The challenge for Trump is that, in order to hit his oratorical target, he’ll have to risk missing another mark that many historians and speechmakers say should be the aim of all ascendant presidents:

No matter what you have to say, make sure it comes out sounding like you. If the language comes off as inauthentic, it will immediately be lost to history.

In search of credible inspiration for something that would be inarguably Trumpian, some of his team have looked to the first inauguration of Jackson — a sensible choice given how he ran as a champion of the common man, railed against insider dealings in Washington, prevailed in one of the nation’s nastiest campaigns and was the first president who did not come from the East Coast elite (although he had plenty of dealings with them along the way).
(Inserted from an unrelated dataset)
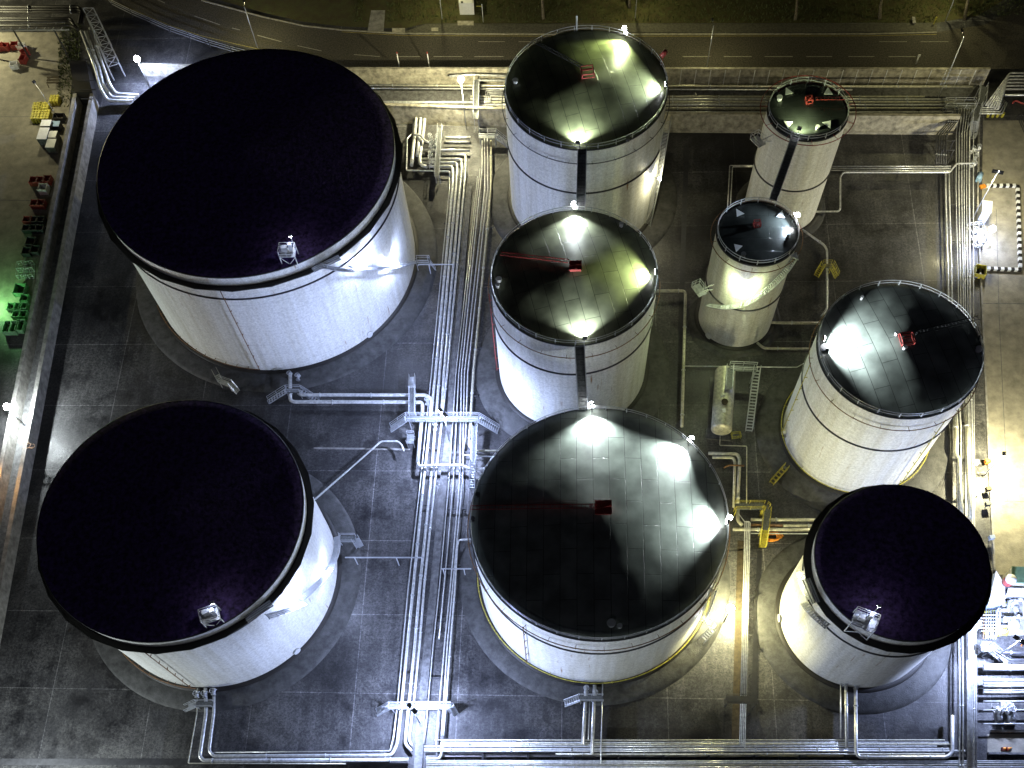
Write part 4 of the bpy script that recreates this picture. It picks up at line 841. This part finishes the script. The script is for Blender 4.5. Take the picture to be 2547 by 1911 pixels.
for i,(x,y,sx,sy,h,m,lid) in enumerate(((126,326,2.0,1.6,1.9,'concd','wht'),(119,352,2.0,3.0,1.9,'concd','wht'),(140,352,1.8,1.7,1.7,'concd','wht'),(137,374,1.8,2.2,1.7,'concd','wht'),(146,322,1.6,1.4,1.3,'dsteel','lblue'),(152,300,2.2,1.4,1.2,'dsteel',None))):
    crate(['small white lidded box nearest the yellow cylinders','long white lidded box west in the group of four','white lidded box east in the group of four','southern white lidded box east in the group of four','blue lidded dark bin by the west wall','open dark bin behind the yellow cylinders'][i],x,y,sx,sy,h,m,R_(-10),G3,False,'storage_box','box',lid)
G4='stillages beside the west bund wall'
for i,(x,y,sx,sy,h,m) in enumerate(((90,458,1.5,1.5,1.2,'red'),(107,458,1.5,1.5,1.2,'red'),(123,455,1.4,1.5,1.2,'red'),(114,478,1.6,1.6,1.4,'wht'),(92,515,1.4,1.4,1.2,'red'),(108,515,1.4,1.4,1.2,'red'),(74,555,1.5,1.3,1.1,'red'),(90,555,1.5,1.3,1.1,'dgreen'),(106,555,1.5,1.3,1.1,'dgreen'),(72,576,1.5,1.3,1.1,'dgreen'),(88,576,1.5,1.3,1.1,'dgreen'),(104,576,1.5,1.3,1.1,'dgreen'),(82,608,1.7,1.7,1.0,'dgreen'),(72,632,1.6,1.6,1.0,'dgreen'),(92,628,1.6,1.6,1.0,'dgreen'))):
    crate(['red stillage, north row, west of three','red stillage, north row, middle of three','red stillage, north row, east of three','white stillage just south of the red row','red stillage, second row, west one','red stillage, second row, east one','red stillage at the corner of the dark block','dark stillage, third row, middle','dark stillage, third row, east','dark stillage, fourth row, west','dark stillage, fourth row, middle','dark stillage, fourth row, east','lone dark tub south of the stillages','dark tub west of a pair','dark tub east of a pair'][i],x,y,sx,sy,h,m,R_(-10),G4,True,'stillage','stillage')
for i,(x,y) in enumerate(((58,668),(76,668),(58,686),(76,686))):
    p=g(x,y); o=thing('wire_cage',p,'wire mesh cage on the west apron, %s of the square of four'%['north west','north east','south west','south east'][i],'cage','wire cages'); q=MB()
    for hh in(.1,.6,1.1): 
        for a,b in(((-.8,-.8),(.8,-.8)),((.8,-.8),(.8,.8)),((.8,.8),(-.8,.8)),((-.8,.8),(-.8,-.8))): q.bar(p+Vector((*a,hh)),p+Vector((*b,hh)),.06)
    q.build('mesh_frame',M['steel'],o)
    for a in((-.8,-.8),(.8,-.8),(.8,.8),(-.8,.8),(0,-.8),(0,.8)): MB().bar(p+Vector((*a,0)),p+Vector((*a,1.1)),.07).build('post',M['steel'],o)
G5='green plastic bins'
for i,(x,y,sx,sy,h) in enumerate(((56,728,2.0,2.2,1.2),(66,748,1.4,1.4,.9),(34,770,1.4,1.4,1.0),(50,770,1.4,1.4,1.0),(64,768,1.4,1.4,1.0),(46,788,1.4,1.4,.9),(62,788,1.4,1.4,.9),(26,822,1.4,2.4,1.2),(42,822,1.4,2.4,1.2),(57,818,1.4,2.4,1.2))):
    crate(['big square green bin at the north of the green group','small green bin tucked by the wall','green bin, first row of crates, west','green bin, first row of crates, middle','green bin, first row of crates, east','green bin, second row, west','green bin, second row, east','long green skip, west of three','long green skip, middle of three','long green skip, east of three'][i],x,y,sx,sy,h,'gpaint',R_(-10),G5,i<7,'plastic_bin','bin')
# lamp standing among the yellow cylinders and the green lit lamp
b=g(145,296); mast('lamp_mast',b,b+Vector((-.6,.4,8.5)),1300,WARM,'black lamp post standing among the yellow gas cylinders',tgt=g(60,250),kind='POINT',hh=.45,r=.08)
b=g(-14,770); mast('lamp_mast',b,b+Vector((0,0,4)),2200,(.35,1,.35),'post with a green lamp beside the green bins',tgt=g(60,780),kind='POINT',hh=.35,r=.07)
b=g(10,1215); mast('lamp_mast',b,b+Vector((0,0,4.2)),2600,(1,.45,.05),'post with an amber lamp at the west trench',tgt=g(5,1300),kind='POINT',hh=.35,r=.07)
b=g(-130,120); mast('lamp_mast',b,b+Vector((0,0,11)),20000,WARM,'added unseen lamp post at the far west',tgt=g(40,180),kind='POINT',hh=.45,r=.08)  # unseen lamp post, added to light the west yard
# rail bracket, small tree-like pipes at the wall
o=thing('level_gauge',g(76,1105),'rusty looped fitting on the inner west wall under the lamp','fitting'); c=g(70,1108,2.8); q=MB(); 
for i,(dx,dy) in enumerate(((0,0),(.7,-.3),(-.4,.5))): q.ringtube((c.x+dx,c.y+dy,c.z),.45,.05,n=18)
q.bar(c-Vector((1,.6,.0)),c+Vector((1,-.5,0)),.07); q.build('loop_rail',M['brown'],o)
# lattice trestle with descending pipes, and the black overhead pipes
GT='pipes on the north west trestle'
for i,pts in enumerate((((202,77,8),(237,169,5.2),(250,219,3.6),(268,250,1.6),(330,251,1.4)),((212,79,8),(246,166,5.2),(257,212,3.8),(278,243,1.7),(335,244,1.5)),((224,70,8),(256,164,5.2),(273,211,3.8),(289,234,1.8),(345,237,1.6)))):
    pipe('%s of three white pipes sloping down from the lattice trestle'%['western','middle','eastern'][i],pts,.32,group=GT)
for i,y in enumerate((17,24,30,46,52,64)):
    pipe('%s black overhead pipe from the top left edge'%ORD[i],[(-80,y,8),(196 if i<3 else 176,y,8)]+([(203+4*i,28+3*i,8),(196+5*i,60,8)] if i<3 else [(182+3*i,74,8)]),.26,m='blk',group='black overhead pipes')
o=thing('lattice_trestle',g(275,170),'steel lattice trestle carrying pipes in the north west corner','trestle')
A0,A1=g(232,20,8.5),g(296,158,3.0); B0,B1=g(206,20,8.5),g(268,168,3.0)
for nm,(u,v) in (('east_chord',(A0,A1)),('west_chord',(B0,B1))):
    q=MB(); dz=Vector((0,0,1.6)); q.bar(u,v,.16); q.bar(u-dz,v-dz,.16); n=9
    for i in range(n): q.bar(u.lerp(v,i/n),u.lerp(v,(i+1)/n)-dz,.09); q.bar(u.lerp(v,i/n)-dz,u.lerp(v,i/n),.08)
    q.build('lattice_girder',M['steel'],o)
q=MB(); n=8
for i in range(n+1): q.bar(A0.lerp(A1,i/n),B0.lerp(B1,i/n),.1)
for i in range(n): q.bar(A0.lerp(A1,i/n),B0.lerp(B1,(i+1)/n),.07); q.bar(B0.lerp(B1,i/n),A0.lerp(A1,(i+1)/n),.07)
q.build('cross_bracing',M['steel'],o)
for u in(A0,B0,A1,B1,A0.lerp(A1,.5),B0.lerp(B1,.5)): MB().bar(Vector((u.x,u.y,0)),u,.2).build('leg',M['steel'],o)
o=thing('pipe_bridge',g(-60,78),'low trussed pipe bridge along the top left edge','pipe bridge')
q=MB(); a,b=g(-80,76,6.5),g(172,74,6.5); q.bar(a,b,.2); q.bar(a+Vector((0,0,1.6)),b+Vector((0,0,1.6)),.15)
for i in range(12): q.bar(a.lerp(b,i/12),a.lerp(b,(i+1)/12)+Vector((0,0,1.6)),.1)
q.build('lattice_girder',M['steel'],o)
for t_ in(.1,.45,.85): u=a.lerp(b,t_); MB().bar(Vector((u.x,u.y,0)),u,.25).build('leg',M['dsteel'],o)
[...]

The problem is that Jackson’s speech was a longwinded mishmash of pompous and pretentious jargon, reading nothing like the national imagination of what the first frontier president might sound like. And so what gets remembered instead was the post-inaugural reception at the White House — where a rowdy crowd of thousands grew so unruly and inebriated that Jackson had to be evacuated to a nearby hotel.

In other words, his was one inaugural where the phrase “peaceful transfer of democratic power” did not really apply.